How to Build a Highest Converting Landing Pages

With dozens of different components to consider, a whole science of psychology lurking beneath the surface, and the vague idea of “what the customer wants”, building the perfect landing page is no child’s play.

As such, there are no manuals or standards for creating a landing page. Building the best landing page is an ongoing process. What was the best page yesterday, may struggle to generate even a single conversion today.

The question remains and I have tried to answer it in the most systematic way possible. By the end of this blog, you should be confident enough to build a converting landing page by yourself.

The essential elements to build a highest converting landing pages:

The list of things one should consider when designing the most efficient landing page in the world is endless. Constrained by space, I have restricted the list to essentials, rules, and a brief checklist.

Essential 1: The headline & Sub Headline

This is where the thrill begins. There are two types of headline: the dull, boring, and annoying; and the interesting, attractive, and understanding. Obviously, everybody wants his or her headlines to be the latter. The ground reality is a bit different though. Marketers preoccupied with preparing attractive content often forget to give enough attention to the headline. Very unaware, they often forget that without a good headline the content is worthless.

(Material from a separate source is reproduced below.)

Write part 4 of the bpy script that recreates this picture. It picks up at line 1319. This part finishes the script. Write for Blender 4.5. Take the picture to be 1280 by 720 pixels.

Make your headlines small, catchy, and simple. Trying to act over-smart can annoy your users to never return.

In addition, sub headlines along with headline should create a common impression that tempts users to read the rest of the content. A sub headline and headline going in different directions will confuse users, hampering conversion chances.

Element 2: Graphics

Psychiatrists believe that a human mind can process an image 60 thousand times faster than a similar piece of text. A well-illustrated image is worth more than thousand words.

Whenever possible, put a relevant image on your landing page. Every piece of text should be accompanied by an appropriate set of graphics. This advice is particularly relevant if you’re a product-based company.

Element 3: The explanation

Whether you sell services, products or yourself, make sure, you’re clear with your motives. The description about your product should well detailed, in easy language. The graphics, videos, text everything should be well placed. Additionally, together these elements should give a broader message about your business.

Any inconsistencies in the explanation and you have just lost one of your prospective customers. Be extra careful, there are seldom second chances in online businesses.

The rules for creating up a high converting landing page:

Rule 1: An ad should never land on your home page

Unless your homepage depicts Google, never redirect an ad to the homepage. Because of the large chunk of information already on homepages, a user might get lost. A lost user seldom generates conversions.

Direct the ad’s click to the “contact us” page or a similar page that promotes conversion. If possible, try to create a separate landing page for every campaign you’re running. This way, the viewers don’t get alienated upon landing on your website.

Rule 2: Simplicity and relevancy

It’s just a matter of seconds before a viewer flags a landing page as useless or useful. If the case is former, your site is definitely complicated or has potential usability problems. A site useless to a viewer normally gets abandoned in a matter of seconds.

Make your landing page alluring enough for the visitors to visit and complete the desired action for conversion, whether a subscription or a contact us form.

The checklist of an ideal landing page:
What to include What not to include
A headline that speaks x a navigation menu
Company logo in the footer and header x link to about us
Above the first fold: a quick explanation of your offer x unnecessary images
Below the fold: a detailed explanation x annoying or too small fonts
Graphics supporting the text x useless info-graphics
A simple contact us form x too many click here “to subscribe”
A quick buy button in case of an online store x very long forms with fields for title, company name, why you want to work with us, etc.

Rule 3: The length

The common saying about the length of a landing page goes like this: if you’re asking for money or your product portfolio is complex (like an automation product) make your page long and detailed—enough to convince a user to shell out his or her money; if whatever you’re offering is free, keep the landing page short and to the point.

Rule 4: Whenever in doubt

Google the keywords you’re targeting and click on resulting ads to discover different landing pages. Go through a few of them and learn the best way you could.


The rest goes along, you have to keep learning. Don’t expect of running the best landing page on your first go. But once you’re there, the possibilities are endless.